The corals are the feeding ground for the littlest fish. And those now have a chance to grow into food for the big predators likes sharks, which Aburto says are also back. Altogether, he says, the fishing ban has helped restore a thriving ocean ecosystem.
“When you have a community that has all the elements for that community — like big predators, herbivores, corals, sea fans, octopuses — when you have everything there, the community is stronger and each of the species with the community they can be more productive,” he said.
Aburto was part of a group of scientists at the University of Baja California Sur who worked on setting up the no-fishing zone. They even petitioned the Mexican government to have the area declared a national park.
Mario Castro, the former fisherman, worked with the scientists and ultimately became the local leader in the effort.
It was no easy task. It meant suspending a way of life that was generations old and convincing all the fisherman to put the prospect of long-term stability ahead of short-term economic loss.
But he managed to convince his old uncles and father and brother, all the fishermen in the village, to give it a go.
Before long, Castro says, they watched beautiful fish begin to return. But they resisted temptation and stuck with the no-fishing plan, leaving just one tiny sliver of the ocean open for daily consumption. Instead, to fill the gap, they decided to try to make Cabo Pulmo into a destination for diving and snorkeling. Fishermen would become guides. Castro was one of the first to get certified.
And word slowly spread about the exotic marine life at Cabo Pulmo. Tourists began coming, despite the bumpy, dirt road access to the town and the lack of regular electricity.
At first, it was only a trickle, maybe one tourist a week. “It was 10 years of suffering,” Castro said.
But 20 years later, Cabo Pulmo is a hot place for divers. Castro’s family runs two snorkel and dive tour companies and they take out multiple boats a day full of tourists. Showing off their underwater wonders has become such a thriving business that the Castros and other former fisherfolk ultimately decided not to go back to fishing at all. They see their future in dive tourism.
And the town’s experiment may be an example to other communities in the region.
José Flores lives in La Paz, about 90 miles up the Baja coast from Cabo Pulmo, where he is the head of a fishing cooperative. He grew up fishing for what his family ate every day. But here, too, the fish started to run out.
When Flores heard about no-fishing zones, the idea seemed risky. But he also saw that it seemed to be working in other places. So he joined an effort to help establish one in La Paz. It was a tough sell, as it had been in Cabo Pulmo. But Flores says it’s working here too.
“The whole area has improved and the richness of the ocean life returned,” Flores said.
Still, he said it has been challenging to make sure that everyone respects the boundaries, especially people from out of town. Locals have had to work with the government to enforce the restrictions.
It’s a set of challenges the conservation group Niparajá has seen up and down the Baja coast.

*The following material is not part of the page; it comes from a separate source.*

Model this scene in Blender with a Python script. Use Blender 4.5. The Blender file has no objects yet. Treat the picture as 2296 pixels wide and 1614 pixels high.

But as in Cabo Pulmo, part of the solution has been diving, although not for recreation and tourism.
On a recent July morning, young people from the remote community of Agua Verde, where Jesús León Lara lives and which also established its own small no-fishing zone, were in La Paz for a week-long dive training run by Niparajá. The participants were learning how to patrol their no-fishing zone back home and monitor changes in the abundance of fish to help determine whether their experiment is actually working.
Ultimately, the data could help make the case for expanding the protected zone. Initial results indicate the fish are coming back to Agua Verde.
And Jesús León Lara is relieved.
“There’s no other way,” León said. Unlike Cabo Pulmo, his part of Baja is just too remote to attract many tourists. So if his community is going to survive, it really needs the fish to come back.